● **WHAT YOU NEED TO DO**
Take the material below and write it all out again exactly.

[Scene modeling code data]
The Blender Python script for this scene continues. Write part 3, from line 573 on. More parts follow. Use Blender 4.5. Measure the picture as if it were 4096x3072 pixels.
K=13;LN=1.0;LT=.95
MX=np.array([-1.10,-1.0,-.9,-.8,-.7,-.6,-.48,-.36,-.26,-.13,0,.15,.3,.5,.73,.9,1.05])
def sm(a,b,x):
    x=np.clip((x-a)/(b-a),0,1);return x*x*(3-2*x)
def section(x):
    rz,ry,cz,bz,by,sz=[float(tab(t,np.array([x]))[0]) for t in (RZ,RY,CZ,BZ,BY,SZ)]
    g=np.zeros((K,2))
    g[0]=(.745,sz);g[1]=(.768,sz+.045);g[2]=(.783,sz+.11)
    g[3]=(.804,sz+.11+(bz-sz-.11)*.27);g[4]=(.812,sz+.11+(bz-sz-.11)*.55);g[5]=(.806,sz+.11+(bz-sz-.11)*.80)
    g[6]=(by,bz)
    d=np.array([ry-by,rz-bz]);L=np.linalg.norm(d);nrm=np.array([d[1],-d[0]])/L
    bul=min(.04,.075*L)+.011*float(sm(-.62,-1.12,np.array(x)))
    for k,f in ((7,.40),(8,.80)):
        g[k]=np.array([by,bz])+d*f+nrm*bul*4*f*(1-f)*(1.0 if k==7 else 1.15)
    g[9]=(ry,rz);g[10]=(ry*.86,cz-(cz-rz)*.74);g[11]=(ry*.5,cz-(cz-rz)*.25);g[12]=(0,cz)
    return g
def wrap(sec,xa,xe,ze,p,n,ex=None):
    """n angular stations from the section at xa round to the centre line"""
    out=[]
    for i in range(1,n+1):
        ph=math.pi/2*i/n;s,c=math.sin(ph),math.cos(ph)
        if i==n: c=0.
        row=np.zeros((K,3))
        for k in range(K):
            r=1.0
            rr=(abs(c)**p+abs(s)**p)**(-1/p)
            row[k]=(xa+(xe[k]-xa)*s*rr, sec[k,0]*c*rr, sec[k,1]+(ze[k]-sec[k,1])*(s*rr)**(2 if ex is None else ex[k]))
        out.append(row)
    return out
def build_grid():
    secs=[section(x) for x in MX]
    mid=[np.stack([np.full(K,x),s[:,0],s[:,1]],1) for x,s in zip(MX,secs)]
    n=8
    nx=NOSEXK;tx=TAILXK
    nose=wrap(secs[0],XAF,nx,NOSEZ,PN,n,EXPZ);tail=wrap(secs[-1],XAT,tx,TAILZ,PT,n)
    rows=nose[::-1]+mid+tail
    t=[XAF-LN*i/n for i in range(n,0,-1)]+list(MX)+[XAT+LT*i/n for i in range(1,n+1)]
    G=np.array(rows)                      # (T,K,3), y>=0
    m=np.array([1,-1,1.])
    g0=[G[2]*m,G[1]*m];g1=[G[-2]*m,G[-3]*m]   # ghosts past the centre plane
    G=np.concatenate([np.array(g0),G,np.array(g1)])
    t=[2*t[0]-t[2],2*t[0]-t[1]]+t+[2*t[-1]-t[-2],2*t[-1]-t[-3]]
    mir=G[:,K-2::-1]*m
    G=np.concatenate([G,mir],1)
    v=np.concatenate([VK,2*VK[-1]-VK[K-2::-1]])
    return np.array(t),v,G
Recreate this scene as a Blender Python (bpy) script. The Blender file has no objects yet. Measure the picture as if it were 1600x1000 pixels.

● **RESULT BELOW**
The Blender Python script for this scene continues. Write part 3, from line 573 on. More parts follow. Use Blender 4.5. Measure the picture as if it were 4096x3072 pixels.
K=13;LN=1.0;LT=.95
MX=np.array([-1.10,-1.0,-.9,-.8,-.7,-.6,-.48,-.36,-.26,-.13,0,.15,.3,.5,.73,.9,1.05])
def sm(a,b,x):
    x=np.clip((x-a)/(b-a),0,1);return x*x*(3-2*x)
def section(x):
    rz,ry,cz,bz,by,sz=[float(tab(t,np.array([x]))[0]) for t in (RZ,RY,CZ,BZ,BY,SZ)]
    g=np.zeros((K,2))
    g[0]=(.745,sz);g[1]=(.768,sz+.045);g[2]=(.783,sz+.11)
    g[3]=(.804,sz+.11+(bz-sz-.11)*.27);g[4]=(.812,sz+.11+(bz-sz-.11)*.55);g[5]=(.806,sz+.11+(bz-sz-.11)*.80)
    g[6]=(by,bz)
    d=np.array([ry-by,rz-bz]);L=np.linalg.norm(d);nrm=np.array([d[1],-d[0]])/L
    bul=min(.04,.075*L)+.011*float(sm(-.62,-1.12,np.array(x)))
    for k,f in ((7,.40),(8,.80)):
        g[k]=np.array([by,bz])+d*f+nrm*bul*4*f*(1-f)*(1.0 if k==7 else 1.15)
    g[9]=(ry,rz);g[10]=(ry*.86,cz-(cz-rz)*.74);g[11]=(ry*.5,cz-(cz-rz)*.25);g[12]=(0,cz)
    return g
def wrap(sec,xa,xe,ze,p,n,ex=None):
    """n angular stations from the section at xa round to the centre line"""
    out=[]
    for i in range(1,n+1):
        ph=math.pi/2*i/n;s,c=math.sin(ph),math.cos(ph)
        if i==n: c=0.
        row=np.zeros((K,3))
        for k in range(K):
            r=1.0
            rr=(abs(c)**p+abs(s)**p)**(-1/p)
            row[k]=(xa+(xe[k]-xa)*s*rr, sec[k,0]*c*rr, sec[k,1]+(ze[k]-sec[k,1])*(s*rr)**(2 if ex is None else ex[k]))
        out.append(row)
    return out
def build_grid():
    secs=[section(x) for x in MX]
    mid=[np.stack([np.full(K,x),s[:,0],s[:,1]],1) for x,s in zip(MX,secs)]
    n=8
    nx=NOSEXK;tx=TAILXK
    nose=wrap(secs[0],XAF,nx,NOSEZ,PN,n,EXPZ);tail=wrap(secs[-1],XAT,tx,TAILZ,PT,n)
    rows=nose[::-1]+mid+tail
    t=[XAF-LN*i/n for i in range(n,0,-1)]+list(MX)+[XAT+LT*i/n for i in range(1,n+1)]
    G=np.array(rows)                      # (T,K,3), y>=0
    m=np.array([1,-1,1.])
    g0=[G[2]*m,G[1]*m];g1=[G[-2]*m,G[-3]*m]   # ghosts past the centre plane
    G=np.concatenate([np.array(g0),G,np.array(g1)])
    t=[2*t[0]-t[2],2*t[0]-t[1]]+t+[2*t[-1]-t[-2],2*t[-1]-t[-3]]
    mir=G[:,K-2::-1]*m
    G=np.concatenate([G,mir],1)
    v=np.concatenate([VK,2*VK[-1]-VK[K-2::-1]])
    return np.array(t),v,G
Recreate this scene as a Blender Python (bpy) script. The Blender file has no objects yet. Measure the picture as if it were 1600x1000 pixels.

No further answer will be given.